I don’t think it’s wrong to be unhappy with what the world has to offer. I don’t think it’s selfish to dislike what society means, requires, or suggests. I believe, truly, that there’s something else worth trying. That bothers some people; they seem to think that this is how we’ve always lived, and that there are no alternatives. A plane is in a dive toward water is still a plane flying in the air, until it just isn’t. No one supposes to think that planes overcome the laws of physics, aerodynamics. No, instead, they work with them, using them as support. Why is human life different? I live in a way fundamentally unsupportive and ignorant of my own mental and human nature; I think that a lot of people in civilization do. Our machine is flying, sure, but what happens when it’s just not?

Today I saw a double-feature package of Say Anything and Garden State. I haven’t seen Garden State in a long time. I used to watch it, but one day, I just turned it off. I was tired. I think I fell in love with it, because it has people who seem to genuinely feel connected, despite being so utterly dysfunctional and unconnected to both gas pumps, laws, and the rest of the world. It wasn’t that they fell in love, or that they had great adventures. I liked it, because they had each other, and that was beautiful. I didn’t buy that movie set, because I have them both. Though I like to think that those things can happen I also know that I didn’t watch either of them tonight, because every person I felt could of have co-starred with me in one of those is now either dead or not someone I would call a friend.

Ubuntu (as made famous by the Linux distribution) is an african word meaning something like, “I am, because you are.” I said that at the beginning of my last year in band camp, and while I still believe in it, I’m not sure I’ve met anyone else who does. I’m sitting here dreading work, thinking of my meaningless fight against everything I dislike is this society, knowing nothing I will do or have done has made any difference, and I just cannot find the positive attitude to go to work and help accomplish a goal. We’re working on an open-source project now, but the funny thing, the people who seem to be the most supportive of open-source, with all its ideals and good-natures, are the most abrupt, rudest mailing-list contributors. I think they don’t have enough time to live both in the fantasy communistic world they love, and the world of money and sense that requires you to pay the rent.

I just read that the Cern Laboratory is about to house the coldest space known to exist, even colder than deep space at 1.9 degrees Kalvin. It disturbs me that humans that even the deepest depths of space could be warmer than the future of quantum particle research. It’s like someone took the mentality of hate and infused into science to produce that stereotypical heart of ice. It almost makes me want to wait for God, or aliens.
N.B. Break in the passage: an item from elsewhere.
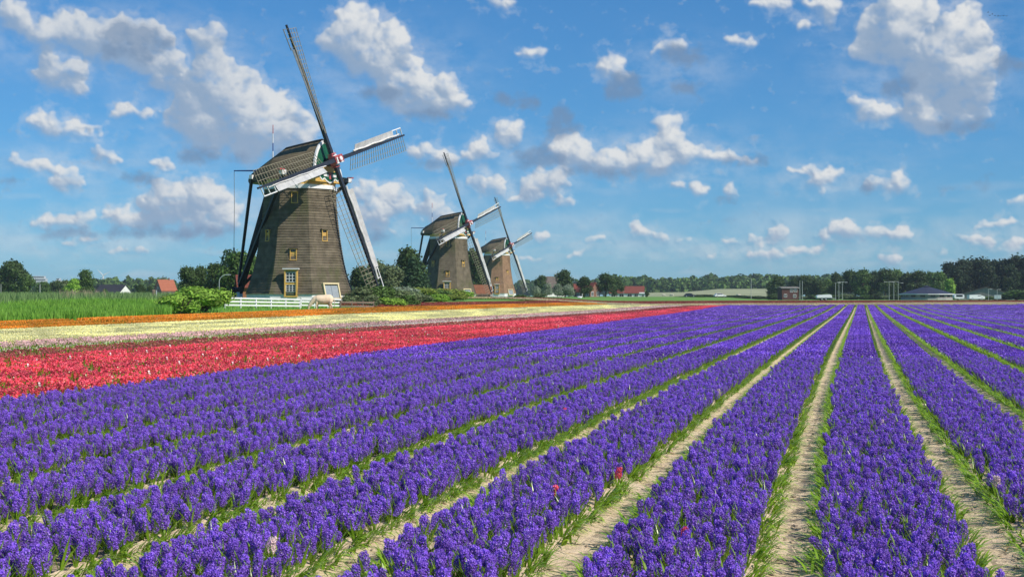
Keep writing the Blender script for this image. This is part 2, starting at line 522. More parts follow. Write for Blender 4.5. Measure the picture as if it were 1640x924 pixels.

It’s weird, because I tried an astronomy class, and I hated it, but I can’t help but feeling like I belong somewhere out there. I hope, to-this-day, that someone will come to fetch me, tell me that’s all okay, and that I don’t need to be human anymore. I actually hope that my parents are really aliens looking for me, and I don’t feel like that’s anything to be ashamed of. I feel guilty and inconsolably sad. I don’t think that’s inappropriate. I think anyone with allergies should want to be clear of the dust when everything we know finally comes crashing down.